12 December 2011

No Strings Attached (2011)

Traditionally I have always gravitated toward romantic-comedies as a film genre, which was probably initiated by my two sisters and solidified by my lack of brothers; but we don't generally watch those cliche, "I love you and you love me so let's get married" movies. Instead, we enjoy the screwball/romantic comedies mix that provide tons of humor and offer usually unrealistic but comical hope in the end. No Strings Attached (2011) incorporates both romantic and screwball comedy techniques in order to carry out a ridiculous plot and provide a framework for the classical genre narrative.

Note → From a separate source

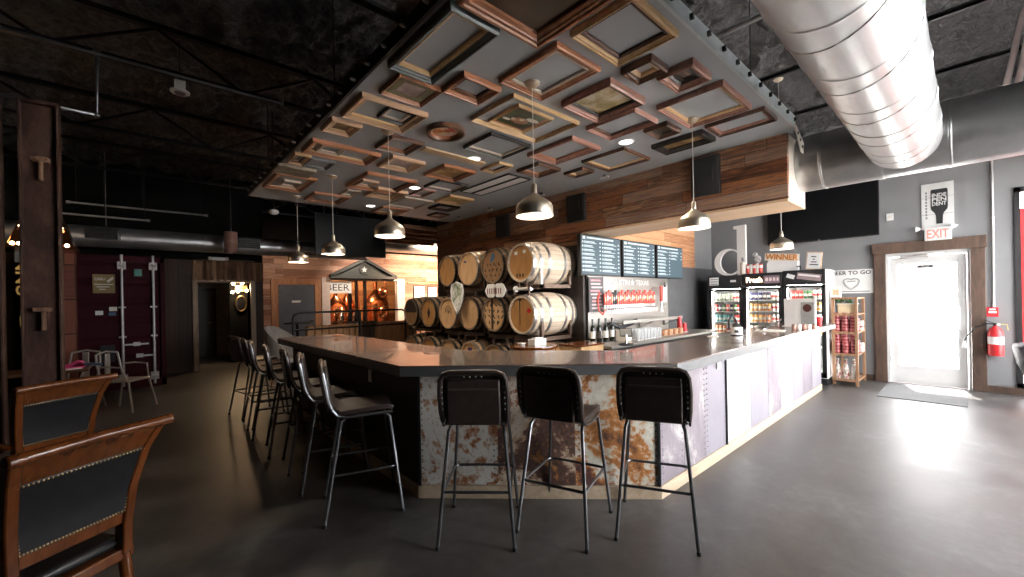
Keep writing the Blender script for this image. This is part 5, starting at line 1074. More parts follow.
# tub chair at the right edge
t = thing('tub_chair', 'dark blue leather tub chair cut off at the right edge of the picture', 'chair', (8.25, -.82, 0), -.3)
mb = MB(); n = 25; vs = []; sect = [(.3, .42), (.36, .44), (.42, .6), (.455, .78), (.44, .82), (.4, .83), (.375, .8), (.34, .6), (.3, .45)]
for k in range(n):
    a = PI*.15+k*(1.7*PI)/(n-1)
    for r, z in sect: vs.append((r*math.cos(a), r*math.sin(a), z+.05*(1-math.cos(a))*.3 if z > .7 else z))
m_ = len(sect); fs = [(k*m_+i, (k+1)*m_+i, (k+1)*m_+(i+1) % m_, k*m_+(i+1) % m_) for k in range(n-1) for i in range(m_)]+[tuple(range(m_)), tuple(range((n-1)*m_, n*m_))[::-1]]
mb.add(vs, fs).build('backrest', M['navy'], t, ang=60); MB().lathe([(.001, .36), (.33, .36), (.36, .4), (.35, .47), (.3, .5), (.001, .51)], n=28).build('seat', M['navy'], t)
for a in (PI*.25, PI*.75, PI*1.25, PI*1.75): MB().tube([(.22*math.cos(a), .22*math.sin(a), .37), (.33*math.cos(a), .33*math.sin(a), 0)], [.022, .014], 8).build('leg', M['frame_brown'], t)
# ================================================================== LEFT AREA: container, posts, chairs
ct = thing('shipping_container', 'dark red shipping container with two pale locking rods on its door', 'container', (-1.0, 10.5, 0)); CW, CHt = 1.37, 2.47
mb = MB(); mb.box(0, .06, .12, CW, 1.45, CHt)
mb.build('body', M['container'], ct)
for a, b_ in ((.0, .06), (CW-.07, CW)): MB().box(a, -.03, 0, b_, .1, CHt).build('corner_post', M['container'], ct, .004)
MB().box(0, -.03, CHt-.12, CW, .1, CHt).build('top_rail', M['container'], ct); MB().box(0, -.03, 0, CW, .1, .14).build('sill', M['container'], ct)
mb = MB()
for k in range(6): z = .2+k*.36; mb.prism([(.0, z+.03), (-.035, z+.08), (-.035, z+.25), (0, z+.3)], .09, CW-.09, 'YZ') if False else mb.add([(x, y, zz) for x in (.09, CW-.09) for y, zz in ((.05, z), (.03, z+.06), (.03, z+.27), (.05, z+.33))], [(0, 1, 5, 4), (1, 2, 6, 5), (2, 3, 7, 6)])
mb.build('door', M['container'], ct, flat=True)
for k, px in enumerate((122.5, 154)):
    x = at(px, 320, Y=10.45).x+1.0
    rod = MB().cyl((x, -.03, .05), (x, -.03, CHt+.02), .022, n=12).build('locking_rod', M['galvrod'], ct)
    for z in (.2, CHt-.18): MB().box(x-.06, -.045, z-.07, x+.06, .0, z+.07).cyl((x-.04, -.05, z), (x+.04, -.05, z), .02, n=8).build('rod_keeper', M['galvrod'], rod)
    for z in (.95, 1.5): MB().box(x-.05, -.05, z, x+.05, -.01, z+.03).build('rod_guide', M['galvrod'], rod)
    z = .82-.22*k; MB().bar((x, -.06, z), (x+.36-.62*k if k else x+.36, -.06, z), .02, .03).box(x+.14-.4*k, -.075, z-.03, x+.24-.4*k, -.05, z+.04).build('latch_handle', M['galvrod'], rod)
p = at(92, 274, Y=10.45); q = at(115, 293, Y=10.45)
pl = MB().box(p.x+1, -.01, q.z, q.x+1, .005, p.z).build('data_plate', plain('gold_plate', (.25, .17, .06), .5), ct)
cx, cz, w_ = (p.x+q.x)/2+1, (p.z+q.z)/2, q.x-p.x
mb = MB().text('CARU', XZ(cx-w_*.17, -.012, cz+.085), .08, .001, bold=.002, fit=(w_*.48, .05)); mb.prism([(cx+w_*.12, cz+.05), (cx+w_*.4, cz+.13), (cx+w_*.45, cz+.09), (cx+w_*.2, cz+.02)], -.0125, -.011, 'XZ')
for k in range(3): mb.box(cx-w_*.42+.03*k, -.0125, cz-.02-.045*k, cx+w_*.42-.05*k, -.011, cz-.004-.045*k)
mb.build('plate_print', M['cream'], pl)
for (a, b_, mm) in (((95, 311), (103, 315), 'paperwhite'), ((109, 307), (117, 311), 'cream'), ((108.5, 312.5), (116, 315.5), 'bluemark'), ((134, 269), (142, 276), 'tealmark')):
    p, q = at(*a, Y=10.45), at(*b_, Y=10.45); MB().box(p.x+1, -.012, q.z, q.x+1, .01, p.z).build('sticker', M[mm], ct)
p, q = at(100, 346, Y=10.45), at(115, 362, Y=10.45); MB().box(p.x+1, -.02, q.z, q.x+1, .01, p.z).build('vent_box', M['steel_dark'], ct)
mb = MB()
for z in (.5, 1.2, 1.9): mb.cyl((.03, -.05, z), (.03, -.05, z+.12), .03, n=8).box(.03, -.06, z, .2, -.03, z+.1)
mb.build('hinges', M['container'], ct)
c2 = thing('shipping_container', 'dark red container side with yellow sideways letters seen between the two steel posts', 'container', (-3.6, 8.9, 0))
mb = MB(); n = 40; P_ = [(2.0*i/n, -.03*(1 if (i//2) % 2 else -1)) for i in range(n+1)]
mb.add([(x, y, .1) for x, y in P_]+[(x, y, 2.45) for x, y in P_], [(i, i+1, n+2+i, n+1+i) for i in range(n)]); mb.box(0, .05, .1, 2.0, 1.5, 2.45).build('body', M['container'], c2, flat=True)
MB().box(0, -.06, 0, 2.0, .06, .14).build('sill', M['container'], c2); MB().box(0, -.06, 2.4, 2.0, .06, 2.5).build('top_rail', M['container'], c2)
p = at(22.5, 277, Y=8.85); MB().text('NNU', Matrix.Translation((p.x+3.6, -.045, p.z)) @ Matrix.Rotation(PI/2, 4, 'Y') @ XZ(0, 0, 0), .24, .002, bold=.004, fit=(.52, .13)).build('lettering', plain('ochre_letters', (.6, .42, .12), .6), c2)
p = at(23, 322, Y=8.85); MB().box(p.x+3.57, -.042, p.z-.06, p.x+3.66, -.035, p.z+.08).build('code_plate', plain('ochre_plate', (.4, .3, .06), .6), c2)
p = at(21, 255, Y=8.85); MB().box(p.x+3.55, -.1, p.z-.1, p.x+3.68, -.03, p.z+.1).build('junction_box', plain('slate_box', (.06, .08, .11), .5), c2)
# rusty wood column left of the container door and copper bulb canopy above
pa, pb = at(57, 250, Y=9.6), at(74, 250, Y=9.6)
t = thing('plank_column', 'rusty red plank column left of the container door, under the glowing bulbs', 'column', ((pa.x+pb.x)/2, 9.6, 0)); W = (pb.x-pa.x)/2
MB().box(-W, -.03, 0, W, .3, 2.5).build('boards', planks('red_brown_boards', 'X', [(.08,.025,.015), (.2,.07,.045), (.14,.05,.03)], .55, .9), t); MB().box(-W-.02, -.05, 2.5, W+.02, .32, 2.56).build('cap', M['copper'], t)
pa, pb = at(10, 248, Y=8.4), at(76, 248, Y=8.4); zc = at(40, 248, Y=8.4).z
t = thing('bulb_canopy', 'copper canopy with rows of glowing bulbs behind the rusty steel post', 'light fixture', ((pa.x+pb.x)/2, 8.4, zc)); W = (pb.x-pa.x)/2
MB().add([(-W, -.25, 0), (W, -.25, 0), (W, .3, 0), (-W, .3, 0), (-W*.62, -.1, .42), (W*.62, -.1, .42), (W*.62, .2, .42), (-W*.62, .2, .42)], [(0, 3, 2, 1), (4, 5, 6, 7), (0, 1, 5, 4), (1, 2, 6, 5), (2, 3, 7, 6), (3, 0, 4, 7)]).build('canopy', M['copper'], t, .01)
MB().box(-W-.02, -.28, -.03, W+.02, .32, .02).build('rim', M['copper'], t)
for k in range(9): MB().ball((-W+.06+k*(2*W-.12)/8, -.29, .02), .024, 8).build('bulb', M['bulb'], t)
for k in range(5): MB().ball((-W*.6+k*W*.3, -.2, .26), .02, 8).build('bulb', M['bulb'], t)
for x in (-W*.5, W*.5): MB().cyl((x, .05, .42), (x, .05, ZC-zc), .006, n=6).build('hanger', M['black'], t)
# steel channel posts
def cpost(name, lab, xa, xb, y, h):
    t = thing(name, lab, 'post', ((xa+xb)/2, y, 0), -.12, 'rusty steel channel posts'); W = (xb-xa)/2
    MB().box(-W, .04, 0, W, .055, h-.02).build('web', M['rustpost'], t)
    for s in (-1, 1): MB().box(s*W-s*.0, 0, 0, s*W-s*.018, .07, h).build('flange', M['rustpost'], t, .004)
    MB().box(-W, 0, h-.03, W, .07, h).build('top_plate', M['rustpost'], t, .004)
    for z in (2.78, 1.5): MB().box(-.045, -.03, z, .06, .04, z+.035).box(.0, -.02, z-.16, .02, .04, z).build('hook_bracket', M['corr'], t, .004)
    MB().box(-W-.04, -.05, 0, W+.04, .12, .012).build('base_plate', M['rustpost'], t)
cpost('steel_post', 'rusty steel channel post with hook brackets near the left edge', -.74, -.5, 5.28, 3.3)
cpost('steel_post', 'dark steel post cut off by the left edge of the picture', -1.1, -.84, 5.37, 3.32)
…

After meeting at summer camp, Emma and Adam lose touch but find themselves reconnecting at various points in their adult lives. When they stumble across each other once again and discover that they live in the same city, they decide to become friends with benefits; they establish that if deeper feelings are generated they will discontinue all habits, and obviously conflict arises when they find themselves falling hard for each other.

Of course the two are forced to work out their issues so they can finally be together, but this story is more than a simply love story. The fast-talking verbal gymnastics between the two protagonists offer a witty banter and illustrate awkward exchanges, ultimately causing humor to take first place while the romance stays in second. Like your typical screwball comedy, the independent and self-sufficient woman challenges the social rules of her social world by becoming a doctor and refusing to be taken care of by a man. We often associate her actions with those of a stereotypical, modern man: leaving right after sex, refusing to go on dates, and wearing the pants in the relationship. The sexual jokes and somewhat raunchy actions of the female protagonist challenge the accepted stereotype of women in society, which makes it both funny and unexpected.

Naturally there is a "concentration on the emotional attraction of the couple in a consistently lighthearted manner" (Corrigan, White 345), which exemplifies the narrative for a traditional romantic comedy. The two leading characters are forced to look into themselves and grow as individuals so that they can ultimately end up happy together.

The film was enjoyable because it is lighthearted and doesn't really make you think about life, which is relatively commensurate with all of the other romantic comedies. Coming off of some of the recent, intense movies we have watch, it was very easy to see how fluid all of the cuts were in this particular film. The invisible editing is a direct correspondence with the Hollywood continuity style of editing, and I actually discovered it to be rather boring. No Strings Attached is enjoyably humorous, but if you're looking for your world to be rocked, I might not recommend it.